## REQUIRED TASK
Look through the data below. Collect every line where the word "high" occurs.

━━━━━━━━━━━━━━━━━━━━━━━━━━━━━━

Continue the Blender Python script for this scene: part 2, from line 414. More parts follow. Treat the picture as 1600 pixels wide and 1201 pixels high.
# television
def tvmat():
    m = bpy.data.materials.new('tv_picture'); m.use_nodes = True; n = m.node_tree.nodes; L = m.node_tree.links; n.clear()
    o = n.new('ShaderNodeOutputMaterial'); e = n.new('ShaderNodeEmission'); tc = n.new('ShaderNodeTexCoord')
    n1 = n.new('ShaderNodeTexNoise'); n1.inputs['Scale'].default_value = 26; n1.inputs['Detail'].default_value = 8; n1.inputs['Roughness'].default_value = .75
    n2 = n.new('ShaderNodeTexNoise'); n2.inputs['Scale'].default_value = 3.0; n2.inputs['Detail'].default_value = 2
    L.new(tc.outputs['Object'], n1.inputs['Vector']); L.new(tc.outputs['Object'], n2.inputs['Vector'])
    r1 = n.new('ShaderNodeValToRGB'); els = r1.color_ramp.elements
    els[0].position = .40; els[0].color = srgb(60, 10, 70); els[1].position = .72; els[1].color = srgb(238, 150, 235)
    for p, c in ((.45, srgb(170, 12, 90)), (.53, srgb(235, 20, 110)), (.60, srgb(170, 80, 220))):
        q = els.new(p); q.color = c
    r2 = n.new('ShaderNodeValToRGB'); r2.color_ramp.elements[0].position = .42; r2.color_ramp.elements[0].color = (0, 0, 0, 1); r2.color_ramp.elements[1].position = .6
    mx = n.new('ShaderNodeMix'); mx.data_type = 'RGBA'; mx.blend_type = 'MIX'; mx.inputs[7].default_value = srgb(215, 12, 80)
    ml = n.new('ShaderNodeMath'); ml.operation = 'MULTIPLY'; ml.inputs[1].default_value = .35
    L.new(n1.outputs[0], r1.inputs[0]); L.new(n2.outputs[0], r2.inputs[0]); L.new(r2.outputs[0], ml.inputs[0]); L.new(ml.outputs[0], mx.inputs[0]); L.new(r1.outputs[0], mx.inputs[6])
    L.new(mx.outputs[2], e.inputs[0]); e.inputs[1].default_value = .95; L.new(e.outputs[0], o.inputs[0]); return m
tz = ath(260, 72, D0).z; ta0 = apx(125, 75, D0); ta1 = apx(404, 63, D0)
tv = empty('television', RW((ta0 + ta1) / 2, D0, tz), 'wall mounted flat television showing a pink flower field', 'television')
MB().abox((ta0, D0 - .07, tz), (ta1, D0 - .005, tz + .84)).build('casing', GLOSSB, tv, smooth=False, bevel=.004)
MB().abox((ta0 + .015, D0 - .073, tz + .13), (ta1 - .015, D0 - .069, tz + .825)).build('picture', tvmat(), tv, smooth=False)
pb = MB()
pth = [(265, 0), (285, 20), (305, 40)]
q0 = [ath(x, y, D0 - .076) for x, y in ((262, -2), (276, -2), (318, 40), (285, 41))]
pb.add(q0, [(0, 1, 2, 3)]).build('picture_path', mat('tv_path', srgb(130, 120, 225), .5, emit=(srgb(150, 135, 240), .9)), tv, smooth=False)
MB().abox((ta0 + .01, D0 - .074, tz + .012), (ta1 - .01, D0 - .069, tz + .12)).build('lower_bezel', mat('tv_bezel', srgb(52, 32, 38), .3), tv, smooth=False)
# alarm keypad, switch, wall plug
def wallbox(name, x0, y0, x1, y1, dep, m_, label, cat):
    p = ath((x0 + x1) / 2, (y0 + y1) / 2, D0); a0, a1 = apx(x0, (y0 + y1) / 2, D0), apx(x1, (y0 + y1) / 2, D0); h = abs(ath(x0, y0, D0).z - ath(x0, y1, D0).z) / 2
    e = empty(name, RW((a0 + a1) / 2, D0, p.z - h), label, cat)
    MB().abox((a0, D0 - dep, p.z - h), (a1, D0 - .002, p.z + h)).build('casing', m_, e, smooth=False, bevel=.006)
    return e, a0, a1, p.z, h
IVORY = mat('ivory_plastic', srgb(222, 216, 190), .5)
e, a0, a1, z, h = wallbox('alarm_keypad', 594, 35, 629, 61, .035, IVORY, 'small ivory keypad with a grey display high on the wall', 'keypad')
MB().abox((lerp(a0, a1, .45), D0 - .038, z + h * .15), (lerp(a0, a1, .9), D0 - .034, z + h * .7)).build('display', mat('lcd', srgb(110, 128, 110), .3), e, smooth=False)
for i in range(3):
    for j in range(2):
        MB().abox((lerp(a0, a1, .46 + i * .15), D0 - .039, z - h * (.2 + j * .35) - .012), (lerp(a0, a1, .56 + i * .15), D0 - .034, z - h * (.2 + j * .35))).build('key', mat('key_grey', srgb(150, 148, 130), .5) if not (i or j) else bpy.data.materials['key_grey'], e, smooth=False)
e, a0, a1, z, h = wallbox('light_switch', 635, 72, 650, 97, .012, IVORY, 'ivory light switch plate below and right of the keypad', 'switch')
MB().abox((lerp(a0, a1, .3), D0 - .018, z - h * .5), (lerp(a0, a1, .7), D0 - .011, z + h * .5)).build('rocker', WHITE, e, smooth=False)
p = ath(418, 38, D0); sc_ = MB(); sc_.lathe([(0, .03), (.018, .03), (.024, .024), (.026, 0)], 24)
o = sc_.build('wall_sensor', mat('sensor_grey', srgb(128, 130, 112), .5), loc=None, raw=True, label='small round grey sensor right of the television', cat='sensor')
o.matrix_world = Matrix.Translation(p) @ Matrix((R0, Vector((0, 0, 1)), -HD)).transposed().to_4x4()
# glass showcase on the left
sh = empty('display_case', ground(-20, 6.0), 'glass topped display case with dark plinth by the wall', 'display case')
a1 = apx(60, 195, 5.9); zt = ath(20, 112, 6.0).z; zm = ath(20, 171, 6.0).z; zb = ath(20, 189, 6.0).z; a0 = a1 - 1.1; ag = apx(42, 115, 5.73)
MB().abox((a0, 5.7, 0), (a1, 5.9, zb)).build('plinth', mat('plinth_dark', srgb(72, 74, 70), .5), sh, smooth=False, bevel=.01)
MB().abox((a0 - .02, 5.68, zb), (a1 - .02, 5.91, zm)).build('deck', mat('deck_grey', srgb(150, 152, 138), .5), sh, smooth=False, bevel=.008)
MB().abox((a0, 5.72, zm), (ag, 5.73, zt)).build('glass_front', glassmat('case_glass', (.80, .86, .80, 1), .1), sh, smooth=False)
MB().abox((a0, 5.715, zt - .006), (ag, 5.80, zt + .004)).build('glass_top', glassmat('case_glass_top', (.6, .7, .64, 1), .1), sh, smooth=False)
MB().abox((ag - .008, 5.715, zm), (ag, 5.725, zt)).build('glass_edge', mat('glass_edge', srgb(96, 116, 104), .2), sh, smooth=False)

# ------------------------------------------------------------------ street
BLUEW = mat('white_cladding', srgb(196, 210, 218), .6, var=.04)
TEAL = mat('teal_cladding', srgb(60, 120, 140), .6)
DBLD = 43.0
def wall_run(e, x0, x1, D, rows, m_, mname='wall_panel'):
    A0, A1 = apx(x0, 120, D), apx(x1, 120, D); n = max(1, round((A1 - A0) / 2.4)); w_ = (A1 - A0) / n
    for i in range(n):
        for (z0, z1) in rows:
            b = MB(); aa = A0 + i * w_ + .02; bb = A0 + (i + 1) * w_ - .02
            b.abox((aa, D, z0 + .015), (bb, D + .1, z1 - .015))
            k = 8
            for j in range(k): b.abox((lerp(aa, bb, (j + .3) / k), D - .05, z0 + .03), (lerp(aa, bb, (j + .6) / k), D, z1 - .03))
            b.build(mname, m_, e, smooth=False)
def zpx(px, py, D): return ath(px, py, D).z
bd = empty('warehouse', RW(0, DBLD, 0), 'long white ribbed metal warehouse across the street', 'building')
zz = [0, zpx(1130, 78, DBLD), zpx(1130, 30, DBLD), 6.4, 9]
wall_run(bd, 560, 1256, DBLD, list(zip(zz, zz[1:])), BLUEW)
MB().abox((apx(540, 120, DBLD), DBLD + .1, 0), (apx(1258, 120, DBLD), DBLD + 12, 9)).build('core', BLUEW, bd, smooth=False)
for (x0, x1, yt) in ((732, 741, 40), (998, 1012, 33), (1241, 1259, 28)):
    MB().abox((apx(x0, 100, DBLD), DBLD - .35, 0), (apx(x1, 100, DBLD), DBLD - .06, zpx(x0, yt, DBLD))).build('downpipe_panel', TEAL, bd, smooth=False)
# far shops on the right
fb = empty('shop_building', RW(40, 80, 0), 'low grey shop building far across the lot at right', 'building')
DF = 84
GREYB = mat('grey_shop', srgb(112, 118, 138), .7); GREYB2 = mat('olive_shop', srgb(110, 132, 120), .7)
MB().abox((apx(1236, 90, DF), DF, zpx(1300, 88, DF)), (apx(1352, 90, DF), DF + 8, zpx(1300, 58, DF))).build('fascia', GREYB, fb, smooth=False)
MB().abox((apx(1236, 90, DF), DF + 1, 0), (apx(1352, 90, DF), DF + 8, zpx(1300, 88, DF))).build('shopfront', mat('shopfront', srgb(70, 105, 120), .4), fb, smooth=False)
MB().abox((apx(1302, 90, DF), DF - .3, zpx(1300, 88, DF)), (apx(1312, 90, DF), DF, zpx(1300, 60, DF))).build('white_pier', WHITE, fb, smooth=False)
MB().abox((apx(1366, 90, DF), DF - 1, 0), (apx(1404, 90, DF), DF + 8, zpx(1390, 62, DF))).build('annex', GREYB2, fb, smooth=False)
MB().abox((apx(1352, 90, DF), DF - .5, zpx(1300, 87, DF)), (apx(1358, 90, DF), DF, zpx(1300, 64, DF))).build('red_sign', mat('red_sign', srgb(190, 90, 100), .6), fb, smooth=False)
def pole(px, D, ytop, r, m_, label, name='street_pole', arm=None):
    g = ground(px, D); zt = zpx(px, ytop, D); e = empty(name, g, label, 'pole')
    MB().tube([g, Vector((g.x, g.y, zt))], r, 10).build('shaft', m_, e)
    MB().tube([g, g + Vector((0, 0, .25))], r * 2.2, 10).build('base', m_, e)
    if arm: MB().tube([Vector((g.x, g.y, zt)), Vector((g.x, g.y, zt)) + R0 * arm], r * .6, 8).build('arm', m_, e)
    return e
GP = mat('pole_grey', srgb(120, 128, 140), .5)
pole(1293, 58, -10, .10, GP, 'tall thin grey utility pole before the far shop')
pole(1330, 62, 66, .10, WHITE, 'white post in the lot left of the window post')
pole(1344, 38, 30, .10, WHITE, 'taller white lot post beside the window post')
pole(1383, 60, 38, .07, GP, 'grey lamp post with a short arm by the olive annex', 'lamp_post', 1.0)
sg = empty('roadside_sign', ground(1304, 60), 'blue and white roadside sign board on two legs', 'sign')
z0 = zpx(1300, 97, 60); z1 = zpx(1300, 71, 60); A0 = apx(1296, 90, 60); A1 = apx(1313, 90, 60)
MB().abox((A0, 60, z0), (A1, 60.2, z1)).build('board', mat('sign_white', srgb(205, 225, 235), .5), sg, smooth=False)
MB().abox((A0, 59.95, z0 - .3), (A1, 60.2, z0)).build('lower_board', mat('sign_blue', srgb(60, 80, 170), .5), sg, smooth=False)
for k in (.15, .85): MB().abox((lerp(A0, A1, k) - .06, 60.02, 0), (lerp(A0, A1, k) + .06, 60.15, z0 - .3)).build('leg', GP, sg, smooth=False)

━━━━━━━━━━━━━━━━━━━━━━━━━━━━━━

## RESULT FOR THIS EXERCISE
Continue the Blender Python script for this scene: part 2, from line 414. More parts follow. Treat the picture as 1600 pixels wide and 1201 pixels high.
e, a0, a1, z, h = wallbox('alarm_keypad', 594, 35, 629, 61, .035, IVORY, 'small ivory keypad with a grey display high on the wall', 'keypad')